- **Given records**:
□ □ □ □ □ □ □
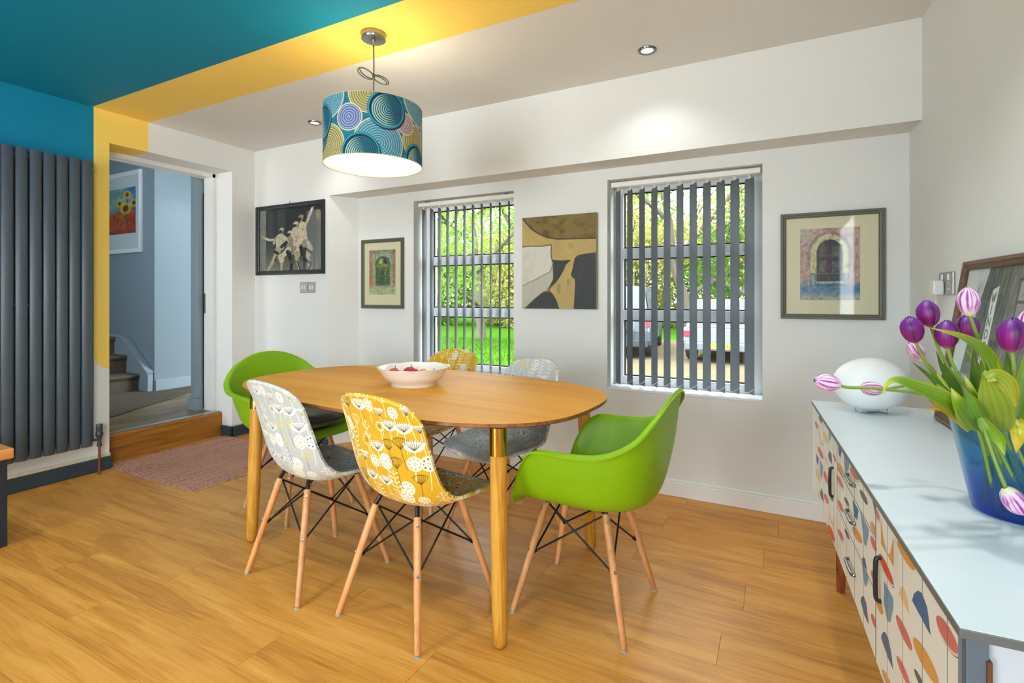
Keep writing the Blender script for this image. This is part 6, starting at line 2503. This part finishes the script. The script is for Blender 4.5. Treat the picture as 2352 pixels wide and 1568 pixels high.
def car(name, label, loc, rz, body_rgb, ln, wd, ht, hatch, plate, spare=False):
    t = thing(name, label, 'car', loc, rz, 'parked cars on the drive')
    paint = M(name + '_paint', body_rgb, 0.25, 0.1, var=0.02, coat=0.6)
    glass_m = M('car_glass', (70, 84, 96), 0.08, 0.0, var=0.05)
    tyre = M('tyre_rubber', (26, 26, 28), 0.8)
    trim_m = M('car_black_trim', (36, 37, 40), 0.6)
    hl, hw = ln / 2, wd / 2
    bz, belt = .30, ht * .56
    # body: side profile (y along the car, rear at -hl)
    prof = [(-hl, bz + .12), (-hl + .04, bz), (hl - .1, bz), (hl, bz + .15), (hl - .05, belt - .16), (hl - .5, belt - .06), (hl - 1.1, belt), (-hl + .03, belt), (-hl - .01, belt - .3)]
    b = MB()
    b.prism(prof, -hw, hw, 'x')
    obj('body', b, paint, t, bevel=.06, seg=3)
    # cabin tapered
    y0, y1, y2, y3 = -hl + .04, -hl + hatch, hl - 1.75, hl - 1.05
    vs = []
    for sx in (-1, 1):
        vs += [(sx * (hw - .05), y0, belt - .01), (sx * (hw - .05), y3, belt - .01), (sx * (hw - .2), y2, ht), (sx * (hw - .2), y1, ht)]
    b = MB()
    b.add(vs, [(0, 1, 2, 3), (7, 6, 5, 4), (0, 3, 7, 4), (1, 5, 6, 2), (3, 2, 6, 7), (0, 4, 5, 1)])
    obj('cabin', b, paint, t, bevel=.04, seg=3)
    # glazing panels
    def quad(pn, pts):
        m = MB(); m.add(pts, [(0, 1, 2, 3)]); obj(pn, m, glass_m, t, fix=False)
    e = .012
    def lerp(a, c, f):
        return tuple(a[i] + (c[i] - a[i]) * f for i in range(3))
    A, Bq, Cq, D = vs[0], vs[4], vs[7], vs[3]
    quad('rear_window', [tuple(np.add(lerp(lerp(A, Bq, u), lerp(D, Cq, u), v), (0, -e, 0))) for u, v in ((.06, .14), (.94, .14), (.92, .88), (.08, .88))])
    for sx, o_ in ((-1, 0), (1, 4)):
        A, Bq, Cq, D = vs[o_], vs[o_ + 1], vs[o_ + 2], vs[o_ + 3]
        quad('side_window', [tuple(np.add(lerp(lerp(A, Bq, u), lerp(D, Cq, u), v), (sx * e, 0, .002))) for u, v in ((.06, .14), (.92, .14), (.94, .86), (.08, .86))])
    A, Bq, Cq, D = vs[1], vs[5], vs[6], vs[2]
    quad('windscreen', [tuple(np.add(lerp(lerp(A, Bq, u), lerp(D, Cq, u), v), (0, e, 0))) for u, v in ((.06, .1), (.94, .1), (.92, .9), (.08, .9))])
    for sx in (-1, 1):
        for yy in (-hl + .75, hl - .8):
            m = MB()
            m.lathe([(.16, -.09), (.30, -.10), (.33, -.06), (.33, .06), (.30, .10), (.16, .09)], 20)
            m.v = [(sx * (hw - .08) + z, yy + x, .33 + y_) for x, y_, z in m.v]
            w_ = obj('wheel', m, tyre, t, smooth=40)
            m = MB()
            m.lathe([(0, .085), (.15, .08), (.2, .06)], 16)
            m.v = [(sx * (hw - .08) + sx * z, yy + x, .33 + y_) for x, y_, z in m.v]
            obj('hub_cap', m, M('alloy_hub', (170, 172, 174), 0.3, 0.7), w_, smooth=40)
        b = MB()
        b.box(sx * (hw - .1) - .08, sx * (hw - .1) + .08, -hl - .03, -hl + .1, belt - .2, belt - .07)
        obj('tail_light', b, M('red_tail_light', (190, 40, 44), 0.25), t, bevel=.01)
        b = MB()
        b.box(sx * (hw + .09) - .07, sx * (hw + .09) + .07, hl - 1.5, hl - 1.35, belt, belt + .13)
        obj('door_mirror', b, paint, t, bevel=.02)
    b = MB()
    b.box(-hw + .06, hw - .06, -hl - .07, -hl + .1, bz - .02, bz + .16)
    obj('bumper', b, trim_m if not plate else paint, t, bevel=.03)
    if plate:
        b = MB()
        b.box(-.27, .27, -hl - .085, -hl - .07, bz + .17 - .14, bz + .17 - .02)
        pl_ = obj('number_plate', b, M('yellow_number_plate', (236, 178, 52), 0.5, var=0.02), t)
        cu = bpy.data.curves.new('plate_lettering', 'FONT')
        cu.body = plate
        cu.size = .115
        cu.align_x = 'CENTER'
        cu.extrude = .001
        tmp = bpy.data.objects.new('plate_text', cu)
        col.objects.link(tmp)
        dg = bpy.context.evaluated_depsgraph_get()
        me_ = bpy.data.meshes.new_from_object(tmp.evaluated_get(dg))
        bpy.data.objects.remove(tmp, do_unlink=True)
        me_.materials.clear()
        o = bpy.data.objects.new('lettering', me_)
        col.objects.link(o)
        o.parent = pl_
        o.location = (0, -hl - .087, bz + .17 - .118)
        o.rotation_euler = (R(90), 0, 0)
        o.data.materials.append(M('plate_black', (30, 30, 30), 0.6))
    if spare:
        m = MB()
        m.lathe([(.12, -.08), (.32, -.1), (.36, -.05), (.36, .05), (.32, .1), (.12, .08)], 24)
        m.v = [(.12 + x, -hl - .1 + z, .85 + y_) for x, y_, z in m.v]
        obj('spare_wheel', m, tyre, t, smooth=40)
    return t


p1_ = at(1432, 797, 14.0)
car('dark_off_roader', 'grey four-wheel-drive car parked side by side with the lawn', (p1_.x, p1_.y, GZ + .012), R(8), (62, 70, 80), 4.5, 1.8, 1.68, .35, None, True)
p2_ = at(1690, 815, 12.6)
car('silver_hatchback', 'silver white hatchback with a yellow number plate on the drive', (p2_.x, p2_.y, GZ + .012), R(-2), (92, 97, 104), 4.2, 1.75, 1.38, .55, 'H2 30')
□ □ □ □ □ □ □
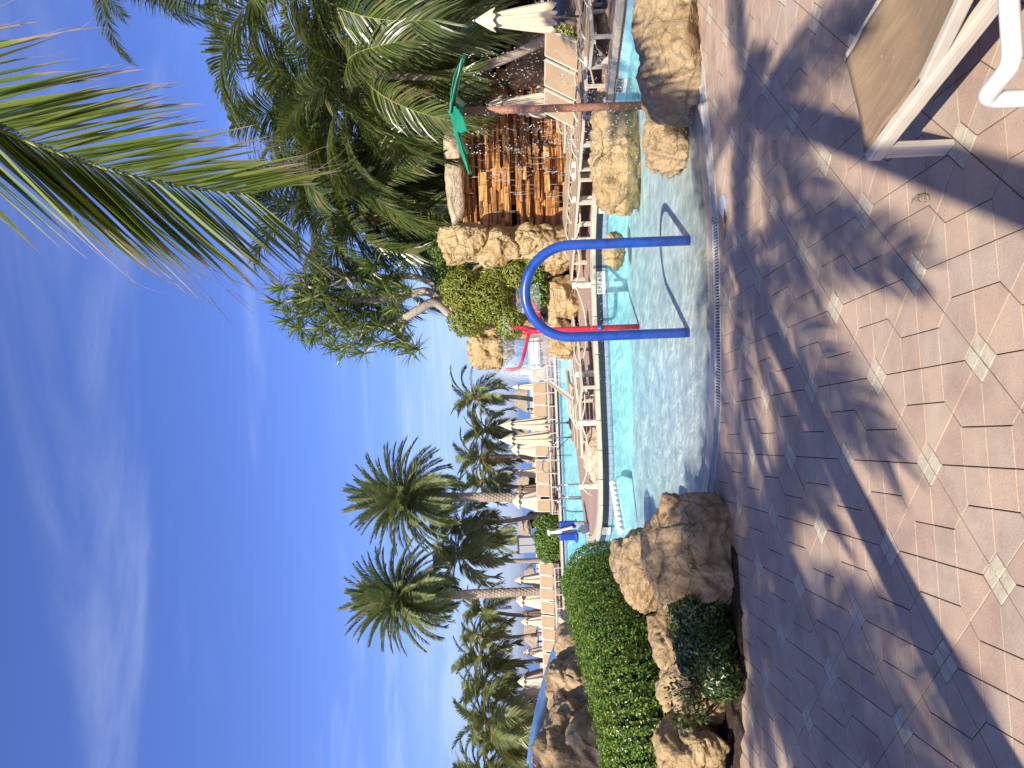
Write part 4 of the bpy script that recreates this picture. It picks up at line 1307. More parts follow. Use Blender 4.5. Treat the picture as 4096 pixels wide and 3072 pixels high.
□ □ □ □ □ □ □
- **Exercise prompt**: Extract lines where the string "Treat" occurs.

- **Solution for this exercise**:
Keep writing the Blender script for this image. This is part 6, starting at line 2503. This part finishes the script. The script is for Blender 4.5. Treat the picture as 2352 pixels wide and 1568 pixels high.
Write part 4 of the bpy script that recreates this picture. It picks up at line 1307. More parts follow. Use Blender 4.5. Treat the picture as 4096 pixels wide and 3072 pixels high.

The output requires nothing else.